Potter Rod Davies has been specialising in terracotta for more than two decades at Fern Flat, where he came to try his hand at self-sufficient living in 1976. Photo / Noel Garcia
When Rod Davies became a part of the 1970s movement heading back to the country, little did he know the idealistic green road would lead him to the shortlist for Aotearoa’s most prestigious ceramic prize.
The name Fern Flat Pottery will likely ring familiar to those who’ve travelled SH10 between Mangōnui and Pēria in decades past, with signs pointing to the idyllic bush-nestled pottery and showroom once essential to visitors finding their way.
Now, Davies said, people usually already knew the work before they arrived guided by a map app.
One of the Far North potter’s contemporary clay works entitled Breaking Waves is currently featured at West Auckland’s Te Uru Waitākere Contemporary Gallery, where it has been since late November alongside 29 other finalists in the 2022 Portage Ceramic Awards, on display to the public for the first time.
Of his submission, Davies said he “strived to add liveliness to this work through texture and surface treatment. In Breaking Waves I imagine the white horses - or whitecaps - that surround us in the seas of Aotearoa.”
Davies said he felt the win came about because he’d “been playing with clay for 40 years.”
Prize organisers described the exhibition as hugely popular - with thousands of visitors over the summer months - and reflective of the creativity and ingenuity of Aotearoa’s top artists working with clay.
Davies spent his first 25 years as a potter focused on domestic stoneware.
Just prior to the turn of the century, he began working with terracotta (meaning ‘baked earth’), which he’d dug out of a bank at the back of his home.
“It seemed more exciting, more down to earth,” he said.
“I enjoy its simplicity.”
Following extensive overseas travel and work in London as a photographer, then a stint in advertising in Auckland, Davies was influenced by the culture of the day and, in 1976, decided to exit the city and try his hand at self-sufficient living.
He’d heard musicians sing about moving to the country and saving the world, and thought to himself, “Why not?”
Along with being conducive to plenty of fishing and sailing, Davies said “Northland allowed it because of the climate, and the type of people here”.

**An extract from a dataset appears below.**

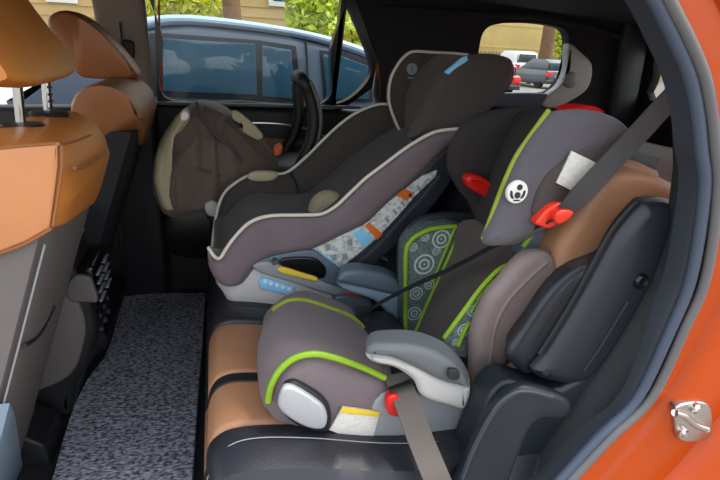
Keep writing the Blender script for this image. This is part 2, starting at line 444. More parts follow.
tri_i = [P(346, 8, YF), P(349, 10, YF), P(360, 35, YF), P(370, 64, YF), P(367, 80, YF), P(352, 96, YF), P(337, 103, YF), P(335, 98, YF), P(341, 50, YF)]
paneled('window_2', tri_o, tri_i)
b = B(); b.tube([P(377, 66, 1.485), P(379.5, 85, 1.485), P(378, 112, 1.485)], .0055); b.build('trim_8', 'orange_paint', kind='structure')
# panel with the rear quarter glass, down to the floor
qo = [P(354, -30, YF), P(700, -30, YF)]; qo = [Vector((.49, YF, 1.68)), Vector((1.9, YF, 1.68)), Vector((1.9, YF, .5)), Vector((.66, YF, .5)), Vector((.68, YF, 1.1)), P(375, 95, YF), P(379, 62, YF)]
qi = [P(477, 48, YF), P(482, 31, YF), P(496, 24, YF), P(528, 23, YF), P(556, 27, YF), P(565, 34, YF), P(566, 50, YF), P(564, 68, YF), P(557, 82, YF), P(546, 92, YF), P(520, 94, YF), P(494, 94, YF), P(479, 88, YF), P(476, 66, YF)]
paneled('window_3', qo, qi, 'liner', YF-.02, YF+.03)
# sill under the quarter glass, sky light on it painted in as blue, and the pale plastic moulding beside it
b = B(); slab(b, [(478, 95), (548, 94), (553, 107), (490, 107), (478, 106)], 1.44, 1.48, .006); b.build('trim_9', 'seal_blue', kind='structure')
b = B(); slab(b, [(568, 44), (580, 52), (591, 65), (588, 86), (575, 98), (553, 108), (541, 104), (548, 94), (559, 85), (566, 68)], 1.43, 1.48, .012); tp = b.build('trim_10', 'plastic_light', kind='structure')
b = B(); c = P(571, 80, 1.428); b.lathe(c, [(0, -.004), (.028, -.004), (.034, .0), (.034, .012), (0, .012)], 'y'); b.build('speaker', 'plastic_mid', tp)
b = B(); slab(b, XZ([(1.69, 1.62), (1.80, 1.62), (1.83, 1.3), (1.80, 1.1), (1.72, 1.1), (1.70, 1.3)], 1.44), 1.44, 1.49, .02); b.build('trim_11', 'trim_gray', kind='structure')
# header rail over the quarter glass
b = B(); b.tube([P(385, 8, 1.46), P(470, 14, 1.46), P(530, 16, 1.46), P(575, 24, 1.46), P(630, 40, 1.46)], .012); b.build('trim_12', 'liner', kind='structure')
# tail end of the cabin
b = B(); o = [Vector((y, 0, z)) for y, z in [(.06, .5), (1.52, .5), (1.52, 1.66), (.06, 1.66)]]; i_ = [Vector((y, 0, z)) for y, z in [(.2, 1.3), (.8, 1.3), (1.38, 1.3), (1.42, 1.4), (1.38, 1.52), (.8, 1.55), (.2, 1.52)]]
io = holed(b, o, i_, 1.86, 1.9)
for v in b.bm.verts: v.co = Vector((v.co.y, v.co.x, v.co.z))
f = b.build('window_4', 'liner', kind='structure')
b = B(); b.bm.faces.new([b.bm.verts.new((1.88, p.x, p.z)) for p in io]); b.build('pane', 'glass', f)
# front passenger door on the far side
b = B(); slab(b, XZ([(-1.3, 1.2), (-.36, 1.225), (-.36, .52), (-1.3, .52)], 1.47), 1.47, 1.56, .02, smooth=False); b.build('door_2', 'black', kind='structure')
b = B(); b.tube([(-.36, 1.5, 1.62), (-.9, 1.5, 1.6), (-1.2, 1.5, 1.55)], .03); b.build('trim_13', 'black_gloss', kind='structure')

# ================================================================ outside
V = thing('van', 'blue-grey van parked alongside beyond the far windows', 'van', (0, 2.6, 0))
YV = 2.6
vz = lambda x, y: P(x, y, YV)
def roof_prof(): return [(-1.75, 1.30), (-1.2, 1.50), (-.7, 1.575), (-.1, 1.60), (.45, 1.56), (.85, 1.49), (1.15, 1.38), (1.35, 1.15)]
low = [(-1.75, .35), (-1.8, .7), (-1.65, .85), (-1.0, 1.05), (-.4, 1.10), (.6, 1.12), (1.38, 1.12), (1.45, .9), (1.42, .35)]
b = B(); slab(b, XZ(low, YV), YV, YV+1.8, .06, n=120, smooth=False); b.build('body', 'van_paint', V)
g = [(-1.1, 1.0), (-.85, 1.25), (-.6, 1.43), (-.35, 1.51), (-.1, 1.545), (.45, 1.51), (.85, 1.44), (1.12, 1.34), (1.33, 1.1)]
b = B(); A = XZ([(-1.05, 1.08)] + g[1:-1] + [(1.33, 1.08)], YV+.03); A2 = [p + Vector((0, 1.7, 0)) for p in A]
loft(b, [(0, A), (0, A2)], .04, smooth=False); b.build('cabin', 'van_dark', V)
b = B(); rp_ = [(-.72, 1.38), (-.6, 1.46), (-.38, 1.545), (-.1, 1.585), (.45, 1.55), (.85, 1.475), (1.1, 1.37), (1.08, 1.34), (.82, 1.43), (.45, 1.505), (-.1, 1.535), (-.36, 1.49), (-.58, 1.41), (-.70, 1.34)]
slab(b, XZ(rp_, YV), YV, YV+1.78, .03, n=120); b.build('roof', 'van_paint', V)
def vpane(name, px, Y, m, r=.004, par=V):
    b = B(); slab(b, px, Y, Y+.03, r, smooth=False, n=60); return b.build(name, m, par)
vpane('window_frame', [(150, 33), (163, 33), (257, 40), (296, 46), (303, 103), (160, 97), (118, 95)], YV+.012, 'van_frame')
for px in ([(163, 38), (255, 44), (257, 95), (163, 91)], [(262, 45), (291, 50), (295, 99), (262, 96)]):
    vpane('window_glass', px, YV+.006, 'van_glass')
f = vpane('quarter_window_frame', [(320, 50), (345, 53), (372, 62), (373, 102), (324, 102)], YV+.014, 'van_frame'); vpane('quarter_glass', [(323, 54), (344, 57), (368, 66), (369, 99), (327, 99)], YV+.007, 'van_glass')
b = B(); b.tube(pline([(305, 36), (307, 60), (309, 103)], YV+.022), .006); b.build('door_seam', 'van_frame', V)
for x in (-1.25, .75):
    for y in (YV+.1, YV+1.7):
        b = B(); b.lathe((x, y, .33), [(0, -.1), (.2, -.1), (.31, -.1), (.33, -.07), (.33, .07), (.31, .1), (0, .1)], 'y'); b.build('wheel', 'tire', V)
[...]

“It’s quite similar to what people leaving the cities are after now, though the new wave is even greener,” his wife and fellow potter, Marguerite, said.
“We had the luxury of time. The work is more urgent now.”
Today, Davies said he and his wife “have it all.”
“There’s a spring in the hill, reasonably clean air to breathe, and she [Marguerite] is an excellent organic gardener,” he said.
Marguerite described their early years as “poor in money for a long time.”
“But rich in freedom,” added Davies.
Before moving north, Davies explained he had saved $5000 in order to build the home they still lived in today (albeit with many additions), which meant they were mortgage-free.
“And we never lacked company,” Marguerite said.
“The hall at Ōruru was a hub, with plenty of gatherings and market days before market days were a thing.”
Over the years, the Davies have hosted free pottery classes for local primary schools.
They continue to dig up classroom relics from the days when their land was occupied by a schoolhouse, which closed in the 1930s.
With their two daughters now grown and pursuing their own careers in the arts, the Davies continue to savour the simple life: cultivating the garden, making their own bread and preserves, and ‘potter-ing’ away in the most productive sense.
They supply their works to around a dozen galleries throughout the country.
Davies’ shortlisted entry was his very first to the Portage Ceramic Awards. He credits the win entirely to Marguerite for having done the work of applying.
“If it weren’t for her, I’d never enter.”
They usually submit to three or four prizes annually, and have won a few over the years. One received in leaner years stood out for having paid $2000.